Rabu, 04 Juni 2014

Case Study (Maret '14)




Belajar dari Kesalahan

Tak terasa sebulan sudah saya menjalani kegiatan mengajar di SMP Negeri 17 Banda Aceh, terutama di kelas VII. SMP Negeri 17 sudah mulai menerapkan kurikulum baru, yaitu kurikulum 2013 dan tentunya penerapan itu dilakukan di kelas VII. Kurikulum 2013 tidak lagi menggunakan standar kompetensi, tetapi menggunakan kompetensi inti.
Kompetensi inti mencakup religius (KI1), sosial (KI2), pengetahuan (KI3), dan keterampilan (KI4). Seluruh kompetensi inti tersebut harus diimplementasikan dalam pengajaran.
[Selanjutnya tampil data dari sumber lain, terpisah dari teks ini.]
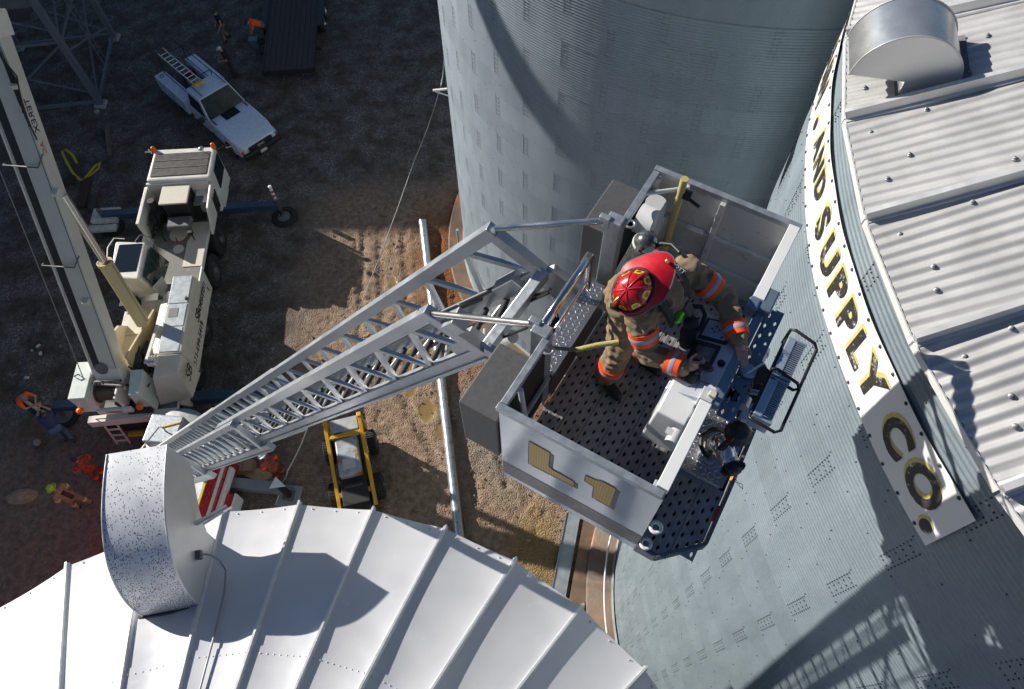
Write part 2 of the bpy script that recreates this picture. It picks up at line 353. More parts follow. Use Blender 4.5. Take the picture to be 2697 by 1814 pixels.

Namun, dalam realitanya saya masih sering mengabaikan sebagian kompetensi tersebut. Dalam proses pembelajaran, KI1 yaitu religius sering saya abaikan, padahal KI pertamalah yang harus diutamakan dalam pembelajaran guna pengarahan moral dan pembentukan sikap dan akhlak para siswa. Saya menyadari bahwa sistem saya mengajar tidak jauh berbeda seperti sistem pengajaran KTSP. Saya masih belum terbiasa dengan pembelajaran kurikulum 2013, mengingat saat saya mengikuti mata kuliah pengajaran masih menggunakan KTSP karena belum adanya kurikulum baru. Hanya saat menjalani micro teaching, kami mulai memahami kurikulum baru ini. Mungkin karena hal tersebut saya masih kaku dalam menerapkan kurikulum 2013. Namun, saya akan terus membiasakan untuk menerapkan kurikulum baru tersebut, sebab kita bisa melakukan sesuatu karena telah terbiasa, seperti peribahasa yang mengatakan ‘alah bisa karena biasa’.
Tidak hanya dalam penerapan kurikulum 2013, tetapi dalam mengajar saya masih belum sepenuhnya mengikuti jalur rencana pembelajaran yang sudah saya buat. Memang, RPP itu hanyalah sebuah rencana. Dalam penerapannya belum tentu kita bisa mengikuti seluruh perencanaan, semua disesuaikan dengan situasi dan kondisi saat pembelajaran berlangsung. Namun, pada langkah awal seperti pemberian motivasi dan apersepsi dan langkah akhir seperti refleksi, pemberian tugas, dan menyimpulkan pembelajaran, mesti dilakukan dalam mengajar, tetapi saat saya mengajar, di akhir pembelajaran saya tidak memberikan kesimpulan karena penyakit lupa ini selalu hinggap di pikiran. Hal tersebut merupakan kesalahan dari sebagian kesalahan yang telah saya lakukan selama mengajar.
Selain mengajar, tugas seorang guru juga melakukan evaluasi sebagai penilaian akhir kemampuan siswa selama mengikuti pembelajaran. Dalam evaluasi penilaian dilakukan sesuai dengan prosedur, yaitu ketika menilai jawaban ujian siswa, terlebih dahulu harus menentukan skor di setiap pertanyaan-pertanyaan yang diajukan. Saat ujian tengah semester, saya ditugaskan oleh guru pamong untuk membuat soal-soal yang akan diujikan pada siswa. Kesalahan saya adalah sebelum dan sesudah soal-soal itu dibuat, saya tidak menentukan skor di tiap pertanyaan. Bahkan saat memeriksa dan menilai jawaban para siswa pun saya lakukan tanpa menggunakan skor yang pasti dan jelas. Penilaian yang saya berikan hanya sebatas ‘kira-kira’ tanpa ditentukan oleh skor yang harusnya sudah saya tentukan ketika membuat soal tersebut, sehingga ada sebagian siswa yang menganggap saya tidak adil dalam memberi nilai sebab nilai siswa tersebut lebih rendah daripada temannya yang jumlah benar dan salahnya sama seperti siswa itu. Sejak saat itu, setiap saya menilai tugas para siswa, terlebih dahulu saya tentukan skor di setiap pertanyaan dalam tugas tersebut agar penilaian lebih terarah dan tidak ada lagi siswa yang memvonis saya sebagai seorang guru yang tidak adil. Namun meskipun demikian, tidak ada rasa benci dan marah di hati saya ketika siswa mengkritik saya, karena melalui merekalah saya bisa belajar menjadi guru yang sepatutnya.